Print all of the data exactly.
• • • •
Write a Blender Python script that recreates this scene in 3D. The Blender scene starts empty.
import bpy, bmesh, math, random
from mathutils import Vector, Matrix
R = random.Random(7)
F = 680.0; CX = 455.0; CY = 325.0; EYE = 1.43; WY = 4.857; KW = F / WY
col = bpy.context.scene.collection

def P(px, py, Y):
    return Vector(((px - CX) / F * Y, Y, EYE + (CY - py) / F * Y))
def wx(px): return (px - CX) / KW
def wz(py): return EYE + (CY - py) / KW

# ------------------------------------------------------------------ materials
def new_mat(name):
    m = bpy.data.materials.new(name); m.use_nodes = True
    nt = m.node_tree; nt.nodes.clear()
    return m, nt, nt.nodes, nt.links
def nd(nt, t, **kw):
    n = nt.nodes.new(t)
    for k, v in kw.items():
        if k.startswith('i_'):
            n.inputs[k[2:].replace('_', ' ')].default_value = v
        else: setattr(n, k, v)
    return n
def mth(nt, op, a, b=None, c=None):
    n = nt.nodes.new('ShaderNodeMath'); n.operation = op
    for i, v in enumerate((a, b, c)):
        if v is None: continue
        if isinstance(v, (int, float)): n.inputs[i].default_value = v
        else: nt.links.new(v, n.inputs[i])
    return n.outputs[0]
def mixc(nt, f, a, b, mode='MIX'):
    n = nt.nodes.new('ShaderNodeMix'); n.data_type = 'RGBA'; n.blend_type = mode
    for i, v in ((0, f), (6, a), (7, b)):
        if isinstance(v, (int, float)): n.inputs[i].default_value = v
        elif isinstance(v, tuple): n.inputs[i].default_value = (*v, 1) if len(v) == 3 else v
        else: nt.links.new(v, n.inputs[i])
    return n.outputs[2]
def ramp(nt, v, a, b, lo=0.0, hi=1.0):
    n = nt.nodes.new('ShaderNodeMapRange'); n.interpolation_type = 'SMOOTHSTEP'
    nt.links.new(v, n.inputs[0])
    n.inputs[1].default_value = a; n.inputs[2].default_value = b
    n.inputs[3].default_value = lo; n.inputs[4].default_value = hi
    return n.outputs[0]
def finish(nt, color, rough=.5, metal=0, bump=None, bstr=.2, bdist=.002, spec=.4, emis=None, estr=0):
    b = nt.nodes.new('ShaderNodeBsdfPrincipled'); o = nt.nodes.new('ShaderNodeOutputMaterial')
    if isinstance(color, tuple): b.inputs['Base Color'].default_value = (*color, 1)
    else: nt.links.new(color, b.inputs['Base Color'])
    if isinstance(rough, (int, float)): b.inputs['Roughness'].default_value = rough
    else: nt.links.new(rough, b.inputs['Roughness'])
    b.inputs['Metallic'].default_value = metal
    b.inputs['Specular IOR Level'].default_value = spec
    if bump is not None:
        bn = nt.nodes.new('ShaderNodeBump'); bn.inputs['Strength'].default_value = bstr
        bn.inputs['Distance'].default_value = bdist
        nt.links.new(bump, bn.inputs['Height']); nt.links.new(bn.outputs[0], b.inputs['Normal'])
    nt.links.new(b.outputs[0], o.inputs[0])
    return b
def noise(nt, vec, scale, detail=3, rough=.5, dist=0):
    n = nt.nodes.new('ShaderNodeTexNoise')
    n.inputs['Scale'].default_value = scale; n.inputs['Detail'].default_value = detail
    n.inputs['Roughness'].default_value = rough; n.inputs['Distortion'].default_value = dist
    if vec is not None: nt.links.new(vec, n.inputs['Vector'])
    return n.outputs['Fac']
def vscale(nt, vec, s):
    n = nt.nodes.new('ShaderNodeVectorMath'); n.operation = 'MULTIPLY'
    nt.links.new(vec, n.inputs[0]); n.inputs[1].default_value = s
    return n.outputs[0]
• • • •
▶ [OUTPUT FOR THIS TASK]
Write a Blender Python script that recreates this scene in 3D. The Blender scene starts empty.
import bpy, bmesh, math, random
from mathutils import Vector, Matrix
R = random.Random(7)
F = 680.0; CX = 455.0; CY = 325.0; EYE = 1.43; WY = 4.857; KW = F / WY
col = bpy.context.scene.collection

def P(px, py, Y):
    return Vector(((px - CX) / F * Y, Y, EYE + (CY - py) / F * Y))
def wx(px): return (px - CX) / KW
def wz(py): return EYE + (CY - py) / KW

# ------------------------------------------------------------------ materials
def new_mat(name):
    m = bpy.data.materials.new(name); m.use_nodes = True
    nt = m.node_tree; nt.nodes.clear()
    return m, nt, nt.nodes, nt.links
def nd(nt, t, **kw):
    n = nt.nodes.new(t)
    for k, v in kw.items():
        if k.startswith('i_'):
            n.inputs[k[2:].replace('_', ' ')].default_value = v
        else: setattr(n, k, v)
    return n
def mth(nt, op, a, b=None, c=None):
    n = nt.nodes.new('ShaderNodeMath'); n.operation = op
    for i, v in enumerate((a, b, c)):
        if v is None: continue
        if isinstance(v, (int, float)): n.inputs[i].default_value = v
        else: nt.links.new(v, n.inputs[i])
    return n.outputs[0]
def mixc(nt, f, a, b, mode='MIX'):
    n = nt.nodes.new('ShaderNodeMix'); n.data_type = 'RGBA'; n.blend_type = mode
    for i, v in ((0, f), (6, a), (7, b)):
        if isinstance(v, (int, float)): n.inputs[i].default_value = v
        elif isinstance(v, tuple): n.inputs[i].default_value = (*v, 1) if len(v) == 3 else v
        else: nt.links.new(v, n.inputs[i])
    return n.outputs[2]
def ramp(nt, v, a, b, lo=0.0, hi=1.0):
    n = nt.nodes.new('ShaderNodeMapRange'); n.interpolation_type = 'SMOOTHSTEP'
    nt.links.new(v, n.inputs[0])
    n.inputs[1].default_value = a; n.inputs[2].default_value = b
    n.inputs[3].default_value = lo; n.inputs[4].default_value = hi
    return n.outputs[0]
def finish(nt, color, rough=.5, metal=0, bump=None, bstr=.2, bdist=.002, spec=.4, emis=None, estr=0):
    b = nt.nodes.new('ShaderNodeBsdfPrincipled'); o = nt.nodes.new('ShaderNodeOutputMaterial')
    if isinstance(color, tuple): b.inputs['Base Color'].default_value = (*color, 1)
    else: nt.links.new(color, b.inputs['Base Color'])
    if isinstance(rough, (int, float)): b.inputs['Roughness'].default_value = rough
    else: nt.links.new(rough, b.inputs['Roughness'])
    b.inputs['Metallic'].default_value = metal
    b.inputs['Specular IOR Level'].default_value = spec
    if bump is not None:
        bn = nt.nodes.new('ShaderNodeBump'); bn.inputs['Strength'].default_value = bstr
        bn.inputs['Distance'].default_value = bdist
        nt.links.new(bump, bn.inputs['Height']); nt.links.new(bn.outputs[0], b.inputs['Normal'])
    nt.links.new(b.outputs[0], o.inputs[0])
    return b
def noise(nt, vec, scale, detail=3, rough=.5, dist=0):
    n = nt.nodes.new('ShaderNodeTexNoise')
    n.inputs['Scale'].default_value = scale; n.inputs['Detail'].default_value = detail
    n.inputs['Roughness'].default_value = rough; n.inputs['Distortion'].default_value = dist
    if vec is not None: nt.links.new(vec, n.inputs['Vector'])
    return n.outputs['Fac']
def vscale(nt, vec, s):
    n = nt.nodes.new('ShaderNodeVectorMath'); n.operation = 'MULTIPLY'
    nt.links.new(vec, n.inputs[0]); n.inputs[1].default_value = s
    return n.outputs[0]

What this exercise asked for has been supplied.